Iraq says it rejected a shipment of 12,000 Canadian-built Chevrolet Malibu automobiles because the cars suffered from bad clutches, were not equipped as represented by the maker and were poorly finished.

Iraqi ambassador to Canada, Abdo al-Dairi says the Malibus are one of the rewards the government presents to bereaved families of Iraqi war dead, the victims of the 20-month war with Iran.

Last week Iraq announced that it would not accept the $100 million worth of vehicles because the cars were in many cases faulty and the transmissions did not work.

General Motors of Canada, Ltd., the Canadian subsidiary of General Motors Corp. of Detroit, built the vehicles at its plant in Oshawa, Ontario. An earlier shipment of 13,000 Malibus was accepted by Iraq and paid for.

GM Canada applied in February for payment by Canada's Export Development Corp., a government agency that insures foreign trade, for payment on the rejected car shipment.

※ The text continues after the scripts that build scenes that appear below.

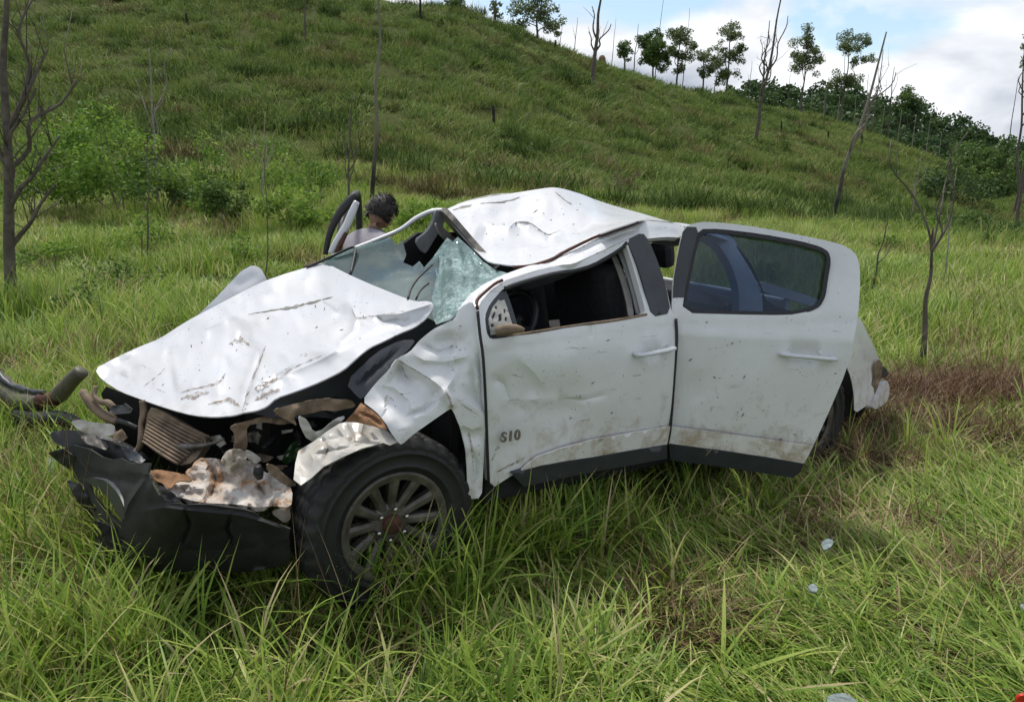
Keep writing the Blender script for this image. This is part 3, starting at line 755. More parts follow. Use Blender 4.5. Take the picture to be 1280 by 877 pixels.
def shattered(hmul, hadd, cr):
    m, nt, b = mat_new('shattered laminated windscreen'); nt.nodes.remove(b)
    tc = nt.nodes.new('ShaderNodeTexCoord')
    vo = nt.nodes.new('ShaderNodeTexVoronoi'); vo.feature = 'DISTANCE_TO_EDGE'; vo.inputs['Scale'].default_value = 26
    ds = node(nt, 'ShaderNodeTexNoise', Scale=7, Detail=4); mp_ = nt.nodes.new('ShaderNodeVectorMath'); mp_.operation = 'MULTIPLY_ADD'
    nt.links.new(tc.outputs['Object'], ds.inputs['Vector']); nt.links.new(ds.outputs['Color'], mp_.inputs[0]); mp_.inputs[1].default_value = (.25, .25, .25); nt.links.new(tc.outputs['Object'], mp_.inputs[2])
    nt.links.new(mp_.outputs[0], vo.inputs['Vector'])
    crack = ramp(nt, vo.outputs['Distance'], [(0.0, (1, 1, 1)), (0.07, (.45, .45, .45)), (.14, (0, 0, 0))])
    dens = ramp(nt, noise_tex(nt, 4.0, 6, .65, dist=.5), [(0.38, (0.10 * cr,) * 3), (0.66, (0.85 * cr,) * 3)])
    mx = nt.nodes.new('ShaderNodeMath'); mx.operation = 'MAXIMUM'; 
    mm = nt.nodes.new('ShaderNodeMath'); mm.operation = 'MULTIPLY'; nt.links.new(crack, mm.inputs[0]); nt.links.new(dens, mm.inputs[1])
    hz = nt.nodes.new('ShaderNodeMath'); hz.operation = 'MULTIPLY_ADD'; nt.links.new(dens, hz.inputs[0]); hz.inputs[1].default_value = hmul; hz.inputs[2].default_value = hadd
    nt.links.new(mm.outputs[0], mx.inputs[0]); nt.links.new(hz.outputs[0], mx.inputs[1])
    t = nt.nodes.new('ShaderNodeBsdfTransparent'); t.inputs[0].default_value = (0.55, 0.72, 0.68, 1)
    g = nt.nodes.new('ShaderNodeBsdfGlossy'); g.inputs['Roughness'].default_value = 0.10
    fr = nt.nodes.new('ShaderNodeFresnel'); fr.inputs[0].default_value = 1.55
    a = nt.nodes.new('ShaderNodeMixShader'); nt.links.new(fr.outputs[0], a.inputs[0]); nt.links.new(t.outputs[0], a.inputs[1]); nt.links.new(g.outputs[0], a.inputs[2])
    d = nt.nodes.new('ShaderNodeBsdfDiffuse'); nt.links.new(mix_col(nt, mm.outputs[0], (0.23, 0.345, 0.335), (.76, .83, .82)), d.inputs[0])
    c = nt.nodes.new('ShaderNodeMixShader'); nt.links.new(mx.outputs[0], c.inputs[0]); nt.links.new(a.outputs[0], c.inputs[1]); nt.links.new(d.outputs[0], c.inputs[2])
    nt.links.new(c.outputs[0], nt.nodes['Material Output'].inputs[0]); return m
M['shatter'] = shattered(.55, .42, 1.0); M['screen'] = shattered(.10, .16, .45)

# ---- hood
hood = panel('hood', [(118, 461), (128, 475), (150, 489), (182, 501), (215, 512), (242, 519), (268, 521), (292, 519), (306, 515), (320, 513), (333, 508), (345, 497), (372, 488), (402, 476), (428, 463), (447, 446), (462, 434), (480, 426), (500, 416), (518, 409), (532, 399), (540, 388), (541, 378), (533, 376), (520, 377), (505, 372), (470, 358), (440, 345), (412, 331), (402, 328), (384, 334), (360, 341), (342, 347), (328, 352), (300, 366), (262, 386), (232, 402), (200, 423), (172, 434), (140, 449)],
    [(118, 461, .66), (150, 489, .42), (182, 501, .12), (242, 519, -.28), (268, 521, -.42), (306, 515, -.56), (345, 497, -.62), (402, 476, -.66), (462, 434, -.66), (518, 409, -.64), (541, 380, -.62), (505, 372, -.40), (470, 358, -.05), (440, 345, .28), (402, 328, .74), (342, 347, .78), (262, 386, .76), (200, 423, .72), (300, 440, .10), (380, 400, .10), (240, 460, .22), (400, 430, -.35)],
    M['paint_top'], step=2.8, crumple=0.040, cscale=62, seed=2, thick=0.006,
    creases=[('s', [(332, 430), (322, 455), (311, 482), (300, 540)], 24, 0.10, 1), ('v', [(330, 428), (320, 458), (308, 490), (303, 518)], 6, 0.035), ('s', [(302, 516), (318, 500), (345, 486), (352, 470)], 20, .05), ('v', [(318, 476), (330, 480), (350, 468), (372, 456)], 5, .03),
             ('s', [(436, 376), (446, 398), (470, 394), (500, 392), (545, 378)], 24, 0.13, 1), ('s', [(436, 376), (432, 396), (410, 410), (380, 425)], 26, .08), ('v', [(446, 398), (440, 415), (420, 432)], 7, -.03), ('v', [(468, 392), (480, 402), (505, 398)], 6, .03), ('v', [(378, 432), (382, 416), (420, 402), (436, 378)], 10, 0.014),
             ('s', [(300, 500), (345, 474), (400, 450), (445, 425), (480, 404), (512, 394)], 24, 0.08, 1), ('s', [(416, 371), (372, 382), (345, 387), (310, 393)], 14, .05, 1),
             ('g', [(215, 475), (262, 468), (282, 470)], 22, -.035, 1), ('s', [(255, 500), (275, 490), (292, 500), (300, 514)], 16, .025), ('s', [(140, 472), (200, 440), (262, 410), (330, 380)], 30, .06, 1), ('v', [(130, 466), (190, 432), (250, 402)], 5, .012),
             ('v', [(200, 445), (250, 415), (320, 390)], 6, .006), ('g', [(440, 355), (470, 372), (500, 380)], 14, .018), ('g', [(295, 420), (315, 424)], 10, .02)])
panel('hood_edge_fold', [(236, 404), (262, 380), (285, 356), (302, 338), (316, 331), (326, 335), (332, 346), (338, 358), (308, 374), (270, 394), (244, 406)], [(236, 404, .78), (262, 382, .80), (316, 331, .90), (332, 346, .82), (288, 380, .79), (338, 358, .80)], M['paint_top'], step=4, soft=1, creases=[('g', [(290, 360), (325, 342)], 6, .012)])
# ---- near front wing, crumpled
wing = panel('front_wing', [(452, 501), (470, 478), (486, 462), (497, 447), (512, 440), (524, 426), (540, 412), (556, 404), (568, 399), (574, 385), (590, 376), (597, 388), (599, 412), (603, 438), (606, 470), (608, 505), (606, 545), (604, 590), (602, 622), (584, 624), (584, 590), (582, 560), (576, 536), (568, 516), (564, 510), (556, 515), (536, 529), (516, 543), (502, 556), (497, 552), (489, 541), (481, 527), (470, 514)],
    [(452, 501, -.80), (497, 447, -.82), (540, 412, -.80), (590, 376, -.84), (599, 412, -.90), (606, 470, -.93), (604, 590, -.93), (584, 600, -.93), (564, 510, -.955), (500, 553, -.97), (481, 527, -.93), (545, 478, -.93), (520, 490, -.90), (560, 440, -.88)],
    M['paint'], step=3.0, crumple=0.010, cscale=44, seed=5,
    creases=[('s', [(497, 449), (520, 462), (545, 478), (557, 489)], 20, 0.10, 1), ('v', [(497, 449), (503, 470), (520, 480)], 9, .025), ('v', [(553, 484), (560, 498), (567, 512)], 9, -.045),
             ('s', [(610, 520), (585, 505), (557, 490)], 18, .06, 1), ('v', [(590, 450), (592, 480), (600, 510)], 6, .018), ('g', [(520, 438), (560, 428), (595, 432)], 12, .028), ('s', [(475, 500), (485, 490), (500, 520)], 14, .022), ('v', [(598, 440), (604, 480), (606, 520)], 6, .03), ('g', [(540, 415), (572, 412)], 7, -.012), ('s', [(512, 440), (530, 450), (556, 452), (590, 444)], 14, .05), ('s', [(568, 400), (572, 425), (566, 450), (574, 480)], 14, .05), ('v', [(524, 428), (548, 440), (575, 432)], 5, .02), ('s', [(470, 480), (492, 484), (512, 500), (520, 530)], 14, .06), ('v', [(505, 520), (530, 512), (552, 496)], 6, .025), ('s', [(575, 530), (590, 536), (604, 532)], 12, .05), ('v', [(588, 560), (596, 580), (594, 610)], 5, .02)])
panel('torn_wing_edge', [(373, 563), (391, 552), (407, 540), (424, 529), (450, 523), (472, 529), (486, 540), (497, 552), (488, 556), (479, 553), (452, 560), (428, 571), (404, 583), (389, 597), (376, 606), (367, 599), (369, 579)],
    [(373, 563, -.78), (424, 529, -.80), (470, 528, -.88), (497, 552, -.975), (479, 552, -.97), (428, 571, -.99), (389, 597, -.97), (369, 590, -.90)], M['torn'], step=2.8, crumple=.012, cscale=34, seed=8, soft=0, creases=[('s', [(373, 566), (388, 562), (400, 552), (425, 547), (440, 552), (476, 549)], 14, -.07, 1), ('v', [(400, 545), (410, 560), (404, 580)], 5, .03), ('v', [(432, 528), (440, 545), (436, 562)], 5, .025), ('s', [(385, 560), (392, 575), (388, 597)], 10, .05), ('v', [(455, 524), (452, 540), (462, 553)], 4, -.02), ('s', [(420, 531), (430, 545), (420, 562), (414, 580)], 10, .06), ('v', [(380, 570), (400, 566), (430, 560), (470, 552)], 4, .02), ('s', [(470, 528), (466, 540), (476, 552)], 8, .04)])
panel('torn_wing_flap', [(444, 513), (451, 503), (464, 511), (478, 524), (484, 537), (470, 533), (447, 528), (431, 527)], [(444, 513, -.90), (451, 503, -.86), (478, 524, -.94), (484, 537, -.97), (431, 527, -.88)], M['rust'], step=2.5, crumple=.01, cscale=14, seed=3, soft=0, creases=[('v', [(447, 515), (465, 522), (480, 533)], 4, .02)])
panel('wing_liner', [(400, 560), (425, 545), (470, 520), (500, 495), (540, 500), (575, 520), (590, 560), (592, 640), (560, 650), (420, 660), (385, 620)], -.58, M['under'], step=12)
# dark inner apron between hood and wing
apron = panel('inner_apron', [(300, 512), (330, 510), (345, 499), (402, 478), (447, 448), (480, 428), (520, 410), (541, 392), (575, 385), (568, 402), (525, 428), (498, 450), (470, 480), (455, 505), (475, 520), (440, 530), (400, 520), (350, 525)], -.52, M['trim'], step=7, crumple=.02)
panel('strut_brace', [(431, 478), (450, 499), (455, 496), (499, 447), (512, 436), (520, 424), (500, 425), (470, 440)], [(431, 478, -.66), (455, 496, -.72), (512, 436, -.74), (490, 430, -.66)], M['trim'], step=5, creases=[('v', [(440, 488), (505, 430)], 6, .02)])
panel('torn_bracket', [(340, 512), (372, 503), (405, 497), (440, 500), (446, 508), (420, 514), (405, 512), (388, 517), (366, 519), (372, 533), (360, 525), (350, 521)], -.70, M['tan'], step=4, crumple=.025, cscale=16, seed=4)
panel('torn_bracket', [(286, 534), (300, 528), (340, 518), (362, 516), (368, 528), (352, 531), (330, 527), (308, 532), (310, 552), (306, 570), (298, 580), (292, 560), (294, 542)], -.52, M['tan'], step=4, crumple=.02, cscale=14, seed=6)
panel('torn_bracket', [(372, 518), (384, 524), (392, 540), (405, 536), (420, 522), (432, 519), (424, 532), (408, 542), (392, 553), (380, 545)], -.74, M['torn'], step=4, crumple=.03, cscale=12, seed=7)

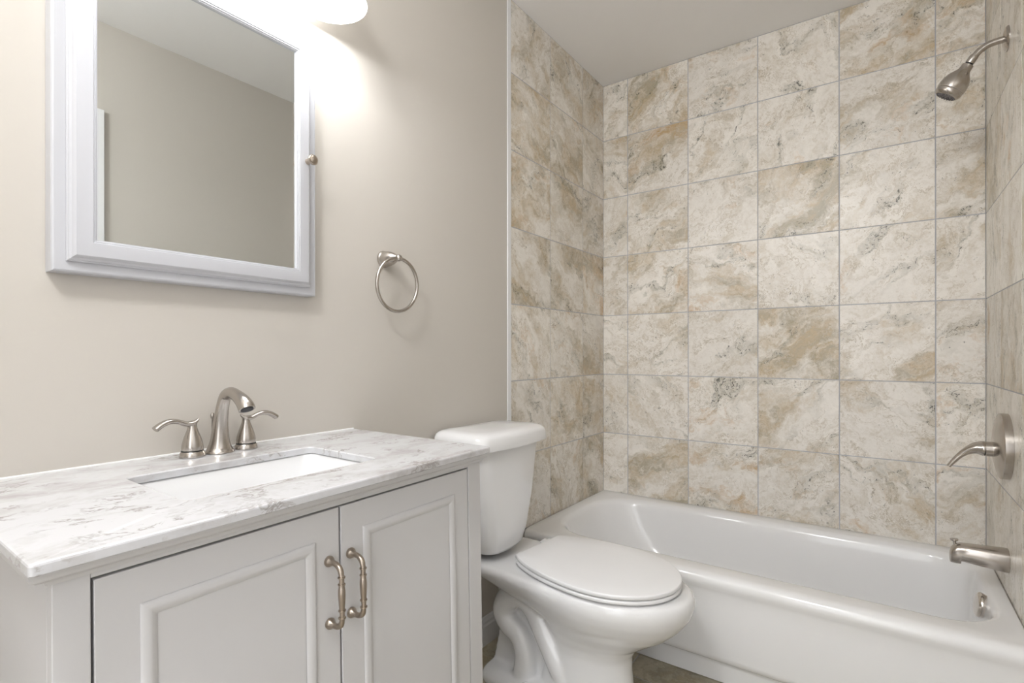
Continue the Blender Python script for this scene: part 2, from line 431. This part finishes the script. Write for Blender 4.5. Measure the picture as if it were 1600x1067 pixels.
# baseboard on the left wall between vanity and tile
bm = bmesh.new()
prof = [(0, -.36), (.013, -.36), (.013, -.29), (.010, -.282), (.010, -.274), (.006, -.264), (.005, -.258), (0, -.258)]
loft(bm, [[(x, y, z) for x, z in prof] for y in (-1.585, -.874)])
struct(obj('baseboard_left', bm, M['trimw'], smooth=False))
bm = bmesh.new()
loft(bm, [[(x, y, z) for x, z in prof] for y in (YF+.001, -2.385)])
struct(obj('baseboard_left_end', bm, M['trimw'], smooth=False)).name = 'trim_3'
bm = bmesh.new()
loft(bm, [[(XR-x, y, z) for x, z in prof] for y in (-1.745, -.862)])
struct(obj('baseboard_right', bm, M['trimw'], smooth=False))

# ------------------------------------------------------------------ bathtub
t = empty('bathtub', (.76, -.39, -.36), 'white alcove bathtub along the tiled back wall', 'bathtub')
bm = bmesh.new()
ox0, ox1, oy0, oy1 = .0035, X1-.002, -.782, -.002
rc = (.03, .012, .004, .004)
rings = [rrect(ox0, ox1, oy0+.006, oy1, rc, -.050), rrect(ox0, ox1, oy0+.001, oy1, rc, -.036), rrect(ox0, ox1, oy0, oy1, rc, -.026), rrect(ox0, ox1, oy0+.002, oy1, rc, -.016), rrect(ox0+.0, ox1, oy0+.009, oy1, rc, -.006), rrect(ox0+.001, ox1-.001, oy0+.020, oy1-.001, rc, -.001), rrect(ox0+.004, ox1-.004, oy0+.034, oy1-.004, rc, 0)]
def basin(d, z, e=0):
    # opening outline, d = distance from the lip, e = extra slope at the reclining end (left)
    return rrect(.062+d+e, 1.484-d*.8, -.684+d, -.072-d, (max(.05, .19-d*.3), max(.05, .15-d*.3), max(.05, .13-d*.3), max(.05, .20-d*.3)), z)
rings += [basin(-.010, -.001), basin(0, -.004), basin(.009, -.012), basin(.015, -.024), basin(.020, -.045, .004), basin(.030, -.12, .03), basin(.042, -.20, .075), basin(.058, -.255, .12), basin(.085, -.288, .17), basin(.13, -.302, .2), basin(.2, -.306, .24)]
loft(bm, rings, cap0=False)
# apron
prof = [(-.776, -.050), (-.773, -.06), (-.7715, -.10), (-.770, -.262), (-.7685, -.272), (-.764, -.281), (-.757, -.287), (-.750, -.290), (-.7475, -.296), (-.7465, -.303), (-.7465, -.358), (-.72, -.358)]
loft(bm, [[(x, y, z) for y, z in prof] for x in (ox0+.004, ox0+.03, .4, .8, 1.2, ox1)], False, False, closed=False)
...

Meanwhile Canadian government officials have been helping GM Canada by trying to sell the unwanted vehicles as taxicabs in Columbia.

Canadian auto dealers show little interest in acquiring the vehicles partly because they have an unusual floor-mounted manual three-speed gearshift. The cars were designed for use in Iraq and have a high gear ratio, which makes them unsuitable for climbing even a modest North American hill.